Good luck. And be sure to come back and let the rest of us know how it went for you. We’re all in this together. So let’s all get into the game and work together to achieve some real victories.

Jamie Beckett

Jamie Beckett is a passionate promoter of all things aviation who focuses his attention on the positive more often than not. He is the former president of the Polk Aviation Alliance in central Florida. He is committed to working to build a growing pilot population as well as a greater appreciation for general aviation nationwide.

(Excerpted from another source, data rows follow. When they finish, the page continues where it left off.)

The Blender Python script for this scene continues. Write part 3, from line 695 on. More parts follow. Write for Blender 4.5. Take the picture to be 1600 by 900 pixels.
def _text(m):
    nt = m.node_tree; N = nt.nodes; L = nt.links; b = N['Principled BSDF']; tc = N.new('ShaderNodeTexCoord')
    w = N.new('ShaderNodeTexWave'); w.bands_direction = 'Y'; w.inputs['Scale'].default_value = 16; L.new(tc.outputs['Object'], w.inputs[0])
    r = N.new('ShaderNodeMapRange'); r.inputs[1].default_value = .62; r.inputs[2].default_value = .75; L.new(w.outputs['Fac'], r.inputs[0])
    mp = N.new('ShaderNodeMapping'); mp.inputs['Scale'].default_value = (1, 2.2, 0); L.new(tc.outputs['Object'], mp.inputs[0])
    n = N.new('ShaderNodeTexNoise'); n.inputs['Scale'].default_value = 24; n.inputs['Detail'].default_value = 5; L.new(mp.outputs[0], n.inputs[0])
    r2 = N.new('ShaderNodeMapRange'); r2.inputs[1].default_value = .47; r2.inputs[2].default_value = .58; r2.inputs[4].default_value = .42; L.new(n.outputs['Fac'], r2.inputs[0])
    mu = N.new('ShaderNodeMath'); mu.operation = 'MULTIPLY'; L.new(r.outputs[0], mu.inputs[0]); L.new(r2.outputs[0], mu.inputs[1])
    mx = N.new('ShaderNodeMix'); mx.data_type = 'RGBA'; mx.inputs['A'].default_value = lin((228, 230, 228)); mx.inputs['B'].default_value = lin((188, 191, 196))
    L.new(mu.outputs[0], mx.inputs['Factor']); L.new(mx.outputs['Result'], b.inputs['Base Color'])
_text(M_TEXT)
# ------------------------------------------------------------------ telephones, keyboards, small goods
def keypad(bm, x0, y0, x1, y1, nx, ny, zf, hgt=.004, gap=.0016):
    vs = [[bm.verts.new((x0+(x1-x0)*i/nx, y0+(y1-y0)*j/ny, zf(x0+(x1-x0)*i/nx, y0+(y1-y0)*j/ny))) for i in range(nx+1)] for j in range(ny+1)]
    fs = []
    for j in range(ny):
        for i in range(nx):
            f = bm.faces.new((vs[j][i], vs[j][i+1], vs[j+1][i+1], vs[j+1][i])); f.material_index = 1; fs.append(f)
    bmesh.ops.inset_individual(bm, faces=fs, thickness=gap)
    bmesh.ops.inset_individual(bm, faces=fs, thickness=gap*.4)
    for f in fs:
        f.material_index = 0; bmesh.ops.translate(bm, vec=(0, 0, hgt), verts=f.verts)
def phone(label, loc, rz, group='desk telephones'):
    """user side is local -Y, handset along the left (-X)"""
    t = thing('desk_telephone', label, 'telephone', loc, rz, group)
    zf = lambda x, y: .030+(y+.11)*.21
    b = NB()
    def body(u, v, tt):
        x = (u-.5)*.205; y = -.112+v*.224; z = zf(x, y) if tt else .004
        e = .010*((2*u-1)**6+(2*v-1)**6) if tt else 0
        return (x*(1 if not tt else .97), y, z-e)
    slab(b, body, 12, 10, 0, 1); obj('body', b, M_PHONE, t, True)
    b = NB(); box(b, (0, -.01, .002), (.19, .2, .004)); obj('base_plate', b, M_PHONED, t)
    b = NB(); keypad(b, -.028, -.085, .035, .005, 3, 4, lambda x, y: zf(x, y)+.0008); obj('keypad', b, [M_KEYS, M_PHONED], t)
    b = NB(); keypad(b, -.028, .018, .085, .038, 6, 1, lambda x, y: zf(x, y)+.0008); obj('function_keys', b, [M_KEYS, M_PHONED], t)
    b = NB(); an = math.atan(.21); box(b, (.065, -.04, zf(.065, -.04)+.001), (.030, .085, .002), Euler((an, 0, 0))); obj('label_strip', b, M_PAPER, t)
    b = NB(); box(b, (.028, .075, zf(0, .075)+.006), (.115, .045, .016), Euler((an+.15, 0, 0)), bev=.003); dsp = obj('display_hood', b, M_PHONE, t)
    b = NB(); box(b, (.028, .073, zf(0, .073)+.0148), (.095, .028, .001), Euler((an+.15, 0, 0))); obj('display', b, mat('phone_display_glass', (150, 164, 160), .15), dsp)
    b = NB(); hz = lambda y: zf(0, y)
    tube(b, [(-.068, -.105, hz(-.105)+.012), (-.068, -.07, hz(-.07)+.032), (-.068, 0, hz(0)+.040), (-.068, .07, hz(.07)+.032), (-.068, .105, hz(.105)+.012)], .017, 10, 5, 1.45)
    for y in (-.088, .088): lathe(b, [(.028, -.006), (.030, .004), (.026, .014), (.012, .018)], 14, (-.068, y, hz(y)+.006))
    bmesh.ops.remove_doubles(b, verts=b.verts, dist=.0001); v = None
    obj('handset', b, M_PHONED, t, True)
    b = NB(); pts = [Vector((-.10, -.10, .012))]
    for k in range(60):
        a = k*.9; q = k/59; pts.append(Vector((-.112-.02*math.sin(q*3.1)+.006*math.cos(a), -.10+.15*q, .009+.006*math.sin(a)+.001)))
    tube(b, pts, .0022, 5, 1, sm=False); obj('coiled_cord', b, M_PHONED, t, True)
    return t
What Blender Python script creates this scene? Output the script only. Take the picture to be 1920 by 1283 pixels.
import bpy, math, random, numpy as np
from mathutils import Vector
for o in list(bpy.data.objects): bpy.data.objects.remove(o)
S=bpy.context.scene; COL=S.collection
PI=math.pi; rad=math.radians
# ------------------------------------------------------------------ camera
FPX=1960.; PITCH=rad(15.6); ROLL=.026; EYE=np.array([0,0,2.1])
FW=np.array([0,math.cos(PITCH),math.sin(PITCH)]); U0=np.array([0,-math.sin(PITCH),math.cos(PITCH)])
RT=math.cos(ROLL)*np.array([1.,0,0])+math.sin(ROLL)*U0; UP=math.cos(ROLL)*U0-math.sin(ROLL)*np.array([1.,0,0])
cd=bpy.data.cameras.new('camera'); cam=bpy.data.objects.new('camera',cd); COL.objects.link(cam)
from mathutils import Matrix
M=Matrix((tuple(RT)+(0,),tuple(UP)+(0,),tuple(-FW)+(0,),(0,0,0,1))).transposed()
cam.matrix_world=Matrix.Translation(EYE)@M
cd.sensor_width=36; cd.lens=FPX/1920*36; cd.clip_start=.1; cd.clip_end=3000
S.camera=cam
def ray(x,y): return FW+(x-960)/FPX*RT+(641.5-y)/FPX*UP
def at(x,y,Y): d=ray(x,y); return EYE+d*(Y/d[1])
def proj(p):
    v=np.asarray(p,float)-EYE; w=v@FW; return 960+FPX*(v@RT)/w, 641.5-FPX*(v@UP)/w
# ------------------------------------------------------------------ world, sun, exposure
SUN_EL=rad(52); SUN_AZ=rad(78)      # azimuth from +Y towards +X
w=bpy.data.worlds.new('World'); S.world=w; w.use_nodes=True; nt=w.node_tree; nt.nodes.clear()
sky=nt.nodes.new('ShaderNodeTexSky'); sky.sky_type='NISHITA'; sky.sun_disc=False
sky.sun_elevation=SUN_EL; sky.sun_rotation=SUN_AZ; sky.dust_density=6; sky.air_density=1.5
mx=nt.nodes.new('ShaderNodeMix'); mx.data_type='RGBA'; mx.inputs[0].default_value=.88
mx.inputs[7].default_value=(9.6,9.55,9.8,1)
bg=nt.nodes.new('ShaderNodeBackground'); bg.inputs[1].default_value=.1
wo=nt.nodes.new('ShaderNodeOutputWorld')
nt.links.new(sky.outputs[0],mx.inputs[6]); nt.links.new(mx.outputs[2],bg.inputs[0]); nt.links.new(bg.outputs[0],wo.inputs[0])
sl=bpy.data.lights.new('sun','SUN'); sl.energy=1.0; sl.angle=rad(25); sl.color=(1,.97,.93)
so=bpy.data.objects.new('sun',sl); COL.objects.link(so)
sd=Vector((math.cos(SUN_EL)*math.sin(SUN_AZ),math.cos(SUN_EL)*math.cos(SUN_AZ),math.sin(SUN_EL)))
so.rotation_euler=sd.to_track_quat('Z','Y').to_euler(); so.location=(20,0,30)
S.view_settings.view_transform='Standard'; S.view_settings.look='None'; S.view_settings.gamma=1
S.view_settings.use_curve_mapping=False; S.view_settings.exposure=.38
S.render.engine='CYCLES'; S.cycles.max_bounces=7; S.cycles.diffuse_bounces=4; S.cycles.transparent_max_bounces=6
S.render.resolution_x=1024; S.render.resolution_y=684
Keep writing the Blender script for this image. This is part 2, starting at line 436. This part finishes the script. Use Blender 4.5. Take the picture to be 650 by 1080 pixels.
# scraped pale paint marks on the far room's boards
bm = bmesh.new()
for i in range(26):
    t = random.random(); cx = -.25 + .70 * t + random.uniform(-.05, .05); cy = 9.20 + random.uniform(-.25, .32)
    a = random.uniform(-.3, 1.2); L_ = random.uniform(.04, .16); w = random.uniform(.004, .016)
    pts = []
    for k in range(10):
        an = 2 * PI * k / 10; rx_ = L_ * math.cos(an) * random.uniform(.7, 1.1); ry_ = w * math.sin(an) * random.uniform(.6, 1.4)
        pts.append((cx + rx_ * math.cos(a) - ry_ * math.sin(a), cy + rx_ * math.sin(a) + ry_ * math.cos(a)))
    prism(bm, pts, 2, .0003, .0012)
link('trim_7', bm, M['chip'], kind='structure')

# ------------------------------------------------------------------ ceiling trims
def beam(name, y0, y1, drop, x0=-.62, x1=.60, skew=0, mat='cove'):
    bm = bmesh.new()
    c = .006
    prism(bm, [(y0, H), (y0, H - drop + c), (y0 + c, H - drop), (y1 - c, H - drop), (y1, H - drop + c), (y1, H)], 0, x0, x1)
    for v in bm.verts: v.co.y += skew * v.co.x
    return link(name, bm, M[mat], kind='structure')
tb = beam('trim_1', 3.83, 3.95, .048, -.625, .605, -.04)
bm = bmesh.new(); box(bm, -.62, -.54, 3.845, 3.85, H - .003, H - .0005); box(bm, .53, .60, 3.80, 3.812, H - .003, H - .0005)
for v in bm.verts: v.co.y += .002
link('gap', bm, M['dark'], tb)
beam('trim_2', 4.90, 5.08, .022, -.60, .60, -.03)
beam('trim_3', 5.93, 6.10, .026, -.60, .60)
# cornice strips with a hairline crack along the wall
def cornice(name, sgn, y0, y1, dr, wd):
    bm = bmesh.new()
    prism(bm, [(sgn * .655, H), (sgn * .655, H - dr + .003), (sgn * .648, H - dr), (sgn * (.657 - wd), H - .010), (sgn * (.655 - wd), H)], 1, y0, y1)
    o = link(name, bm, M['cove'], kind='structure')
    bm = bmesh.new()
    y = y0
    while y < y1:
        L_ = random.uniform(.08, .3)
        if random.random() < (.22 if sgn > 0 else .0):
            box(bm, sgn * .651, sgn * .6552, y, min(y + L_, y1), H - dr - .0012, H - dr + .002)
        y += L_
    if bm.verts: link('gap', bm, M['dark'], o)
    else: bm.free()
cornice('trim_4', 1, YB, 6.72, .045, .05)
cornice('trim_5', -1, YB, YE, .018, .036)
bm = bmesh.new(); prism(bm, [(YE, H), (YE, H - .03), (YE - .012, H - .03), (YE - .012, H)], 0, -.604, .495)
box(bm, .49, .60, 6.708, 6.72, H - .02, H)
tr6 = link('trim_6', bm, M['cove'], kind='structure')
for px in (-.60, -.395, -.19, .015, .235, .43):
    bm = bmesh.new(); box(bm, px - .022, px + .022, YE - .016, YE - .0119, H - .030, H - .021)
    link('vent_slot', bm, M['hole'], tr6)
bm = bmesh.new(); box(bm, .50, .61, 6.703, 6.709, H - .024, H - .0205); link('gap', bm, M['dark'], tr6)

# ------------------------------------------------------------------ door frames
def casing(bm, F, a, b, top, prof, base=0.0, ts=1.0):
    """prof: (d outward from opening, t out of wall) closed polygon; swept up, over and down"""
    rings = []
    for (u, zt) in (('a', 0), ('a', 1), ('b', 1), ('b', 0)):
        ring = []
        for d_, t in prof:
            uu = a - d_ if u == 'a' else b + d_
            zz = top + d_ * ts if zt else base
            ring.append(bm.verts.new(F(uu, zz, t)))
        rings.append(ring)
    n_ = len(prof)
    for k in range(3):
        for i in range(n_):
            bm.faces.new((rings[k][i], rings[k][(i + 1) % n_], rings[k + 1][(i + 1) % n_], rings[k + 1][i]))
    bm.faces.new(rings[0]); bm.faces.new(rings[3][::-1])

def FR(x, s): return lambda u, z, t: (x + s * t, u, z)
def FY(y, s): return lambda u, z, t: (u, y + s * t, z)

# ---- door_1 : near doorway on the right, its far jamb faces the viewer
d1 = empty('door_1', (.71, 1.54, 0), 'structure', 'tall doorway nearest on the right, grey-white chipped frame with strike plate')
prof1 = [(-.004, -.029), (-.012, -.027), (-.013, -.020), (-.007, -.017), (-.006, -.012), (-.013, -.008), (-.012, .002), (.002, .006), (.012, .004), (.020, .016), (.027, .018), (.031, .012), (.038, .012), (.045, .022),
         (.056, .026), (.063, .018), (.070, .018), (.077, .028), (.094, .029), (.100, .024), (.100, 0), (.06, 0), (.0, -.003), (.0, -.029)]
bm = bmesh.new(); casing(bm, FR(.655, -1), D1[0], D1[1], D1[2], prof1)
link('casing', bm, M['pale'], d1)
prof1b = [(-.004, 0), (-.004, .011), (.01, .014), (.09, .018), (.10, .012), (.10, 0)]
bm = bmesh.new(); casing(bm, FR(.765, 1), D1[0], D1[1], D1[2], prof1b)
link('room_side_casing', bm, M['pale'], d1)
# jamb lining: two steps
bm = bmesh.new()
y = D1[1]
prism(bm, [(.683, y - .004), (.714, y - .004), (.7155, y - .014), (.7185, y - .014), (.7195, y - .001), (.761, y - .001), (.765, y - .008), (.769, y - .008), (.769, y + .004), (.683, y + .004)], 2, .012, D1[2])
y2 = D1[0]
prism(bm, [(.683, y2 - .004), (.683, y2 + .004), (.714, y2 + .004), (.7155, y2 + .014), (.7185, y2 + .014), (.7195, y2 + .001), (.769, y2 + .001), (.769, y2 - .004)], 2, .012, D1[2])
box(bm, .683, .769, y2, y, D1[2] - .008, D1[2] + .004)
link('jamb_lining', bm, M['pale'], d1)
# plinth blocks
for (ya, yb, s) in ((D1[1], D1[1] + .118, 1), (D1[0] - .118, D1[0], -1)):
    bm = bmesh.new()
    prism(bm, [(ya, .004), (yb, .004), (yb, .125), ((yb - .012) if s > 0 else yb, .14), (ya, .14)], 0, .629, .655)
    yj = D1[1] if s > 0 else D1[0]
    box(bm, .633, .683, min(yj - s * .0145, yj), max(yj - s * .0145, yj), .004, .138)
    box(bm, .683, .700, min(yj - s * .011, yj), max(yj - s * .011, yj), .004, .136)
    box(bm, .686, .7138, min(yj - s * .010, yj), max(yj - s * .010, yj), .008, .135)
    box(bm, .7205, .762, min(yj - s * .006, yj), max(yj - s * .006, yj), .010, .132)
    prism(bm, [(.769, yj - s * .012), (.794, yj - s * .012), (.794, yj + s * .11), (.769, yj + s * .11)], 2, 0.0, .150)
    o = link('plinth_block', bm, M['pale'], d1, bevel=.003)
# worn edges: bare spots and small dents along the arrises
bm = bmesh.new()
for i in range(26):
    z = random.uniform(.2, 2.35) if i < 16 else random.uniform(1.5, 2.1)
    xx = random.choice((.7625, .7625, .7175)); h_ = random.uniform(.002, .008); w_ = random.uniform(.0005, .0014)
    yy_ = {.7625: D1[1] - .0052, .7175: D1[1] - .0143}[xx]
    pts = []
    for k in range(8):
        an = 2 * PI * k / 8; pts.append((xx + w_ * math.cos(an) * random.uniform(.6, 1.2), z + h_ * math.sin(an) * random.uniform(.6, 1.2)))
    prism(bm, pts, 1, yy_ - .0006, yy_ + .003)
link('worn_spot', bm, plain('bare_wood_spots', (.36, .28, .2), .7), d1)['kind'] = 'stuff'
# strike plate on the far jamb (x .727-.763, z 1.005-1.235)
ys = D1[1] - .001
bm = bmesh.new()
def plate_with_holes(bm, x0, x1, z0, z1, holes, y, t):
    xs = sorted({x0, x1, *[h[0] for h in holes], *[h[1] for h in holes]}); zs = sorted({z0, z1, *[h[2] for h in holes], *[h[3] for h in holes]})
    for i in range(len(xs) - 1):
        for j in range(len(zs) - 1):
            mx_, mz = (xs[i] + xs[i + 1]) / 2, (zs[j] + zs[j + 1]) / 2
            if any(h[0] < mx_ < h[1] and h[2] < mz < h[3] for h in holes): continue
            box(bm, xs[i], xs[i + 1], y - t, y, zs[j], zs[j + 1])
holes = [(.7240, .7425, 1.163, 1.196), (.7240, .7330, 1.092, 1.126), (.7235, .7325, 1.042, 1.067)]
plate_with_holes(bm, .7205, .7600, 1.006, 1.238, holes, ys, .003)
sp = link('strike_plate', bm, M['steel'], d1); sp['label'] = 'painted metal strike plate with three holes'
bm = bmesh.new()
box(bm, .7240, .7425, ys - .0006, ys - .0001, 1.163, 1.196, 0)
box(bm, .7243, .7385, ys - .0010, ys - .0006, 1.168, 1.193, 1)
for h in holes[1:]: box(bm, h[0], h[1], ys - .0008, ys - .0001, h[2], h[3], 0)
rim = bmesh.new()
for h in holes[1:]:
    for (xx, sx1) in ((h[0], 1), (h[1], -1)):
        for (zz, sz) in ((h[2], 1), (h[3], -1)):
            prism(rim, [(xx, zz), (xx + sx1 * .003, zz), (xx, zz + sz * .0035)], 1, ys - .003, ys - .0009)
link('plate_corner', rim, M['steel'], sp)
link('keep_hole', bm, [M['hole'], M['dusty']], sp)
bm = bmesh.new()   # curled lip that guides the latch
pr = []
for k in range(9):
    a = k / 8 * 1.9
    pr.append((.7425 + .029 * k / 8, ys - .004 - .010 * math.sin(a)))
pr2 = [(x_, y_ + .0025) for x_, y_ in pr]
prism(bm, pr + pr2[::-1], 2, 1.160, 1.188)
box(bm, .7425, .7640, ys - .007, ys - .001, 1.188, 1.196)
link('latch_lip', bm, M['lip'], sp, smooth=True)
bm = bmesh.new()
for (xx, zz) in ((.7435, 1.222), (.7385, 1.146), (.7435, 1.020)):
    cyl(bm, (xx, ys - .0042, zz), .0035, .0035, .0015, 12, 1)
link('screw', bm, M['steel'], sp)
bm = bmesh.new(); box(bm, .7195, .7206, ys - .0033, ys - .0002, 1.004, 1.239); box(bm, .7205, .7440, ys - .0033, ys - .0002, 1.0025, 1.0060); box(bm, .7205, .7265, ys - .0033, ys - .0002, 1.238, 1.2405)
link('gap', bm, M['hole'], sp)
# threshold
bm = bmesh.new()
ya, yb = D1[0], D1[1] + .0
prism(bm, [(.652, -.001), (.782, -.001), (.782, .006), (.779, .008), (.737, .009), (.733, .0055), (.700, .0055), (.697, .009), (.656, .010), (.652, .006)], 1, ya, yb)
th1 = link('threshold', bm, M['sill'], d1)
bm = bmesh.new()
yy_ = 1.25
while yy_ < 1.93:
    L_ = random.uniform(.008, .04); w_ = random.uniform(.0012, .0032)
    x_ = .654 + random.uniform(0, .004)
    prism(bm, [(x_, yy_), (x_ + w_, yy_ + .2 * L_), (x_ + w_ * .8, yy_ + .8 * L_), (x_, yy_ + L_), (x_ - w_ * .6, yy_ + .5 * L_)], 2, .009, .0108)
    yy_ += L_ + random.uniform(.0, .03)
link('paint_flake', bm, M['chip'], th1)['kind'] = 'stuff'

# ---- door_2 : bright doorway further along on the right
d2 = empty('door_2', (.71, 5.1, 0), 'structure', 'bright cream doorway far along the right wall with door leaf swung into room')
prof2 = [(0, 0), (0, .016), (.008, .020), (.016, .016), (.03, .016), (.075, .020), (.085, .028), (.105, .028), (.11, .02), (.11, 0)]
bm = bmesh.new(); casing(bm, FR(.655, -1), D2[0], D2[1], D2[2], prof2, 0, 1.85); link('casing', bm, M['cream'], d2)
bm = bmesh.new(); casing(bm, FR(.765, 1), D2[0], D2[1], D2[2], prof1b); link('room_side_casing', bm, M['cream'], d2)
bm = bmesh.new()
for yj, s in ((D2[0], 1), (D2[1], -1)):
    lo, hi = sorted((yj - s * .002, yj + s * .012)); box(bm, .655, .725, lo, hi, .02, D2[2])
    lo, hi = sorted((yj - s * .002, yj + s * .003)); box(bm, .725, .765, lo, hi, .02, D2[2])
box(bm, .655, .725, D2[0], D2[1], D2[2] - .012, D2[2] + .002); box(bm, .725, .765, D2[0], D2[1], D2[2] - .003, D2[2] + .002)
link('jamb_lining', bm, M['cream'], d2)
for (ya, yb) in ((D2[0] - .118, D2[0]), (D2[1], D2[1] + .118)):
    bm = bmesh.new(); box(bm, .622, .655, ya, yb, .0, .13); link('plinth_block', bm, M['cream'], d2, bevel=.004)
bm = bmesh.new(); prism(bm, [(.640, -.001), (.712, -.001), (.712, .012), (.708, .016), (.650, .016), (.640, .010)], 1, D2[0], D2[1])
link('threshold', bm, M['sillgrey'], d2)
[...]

The opinions expressed by the bloggers do not reflect AOPA’s position on any topic.

  • Amy Laboda

    Jamie you’ve hit the nail square on the head with this one. Translate airport needs into “their” language and they not only can hear what you are saying, but they listen. Now let’s see if they act, and how.

  • Chip Davis

    While I agree with Amy’s assessment, I’m a little concerned that it’s equally possible that when you launch into your “think of it as a shopping mall”, they will. Experience has shown that unless the airport is inconveniently sited, a shopping mall (or industrial park, or subdivision, or anything else with a higher taxable ROI) is exactly what they would like to convert it into.

  • FrostedCW3

    Thank you, Mr. Beckett, for this article. I’m afraid I have to agree with both you, and Mr. Davis, regarding this subject. In our case, the local “powers that be” seem to have no interest in G.A. but are very interested in “real estate sales.” They have already proven this by closing the previous county airport to move to the larger closed USAF base, all in favor of commercial aviation, with its larger “pot of gold.” At the same time, they closed the only flight school/aircraft rental service, and are appearing as if there is no value whatsoever in general aviation. (Now they are, or have been for the last six years, trying to sell off that older airport, with the proviso it will NOT be used for aviation.) Granted, only one person on the “airport commission” is actually a pilot, but even he seems more interested in the larger air carrier side of aviation. Fellow pilots I have talked to have even been rudely treated when trying to get their points across.
    Now, to go flying, (for the sheer enjoyment of it,) one needs to leave this large county and go out of the area. The problem with that being the added cost just to get to a plane to fly, or hangar space that’s affordable, as well as additional time wasted to just get in the air. This is also creating a negative effect by pitting pilots against each other, all in the name of “community advancement.”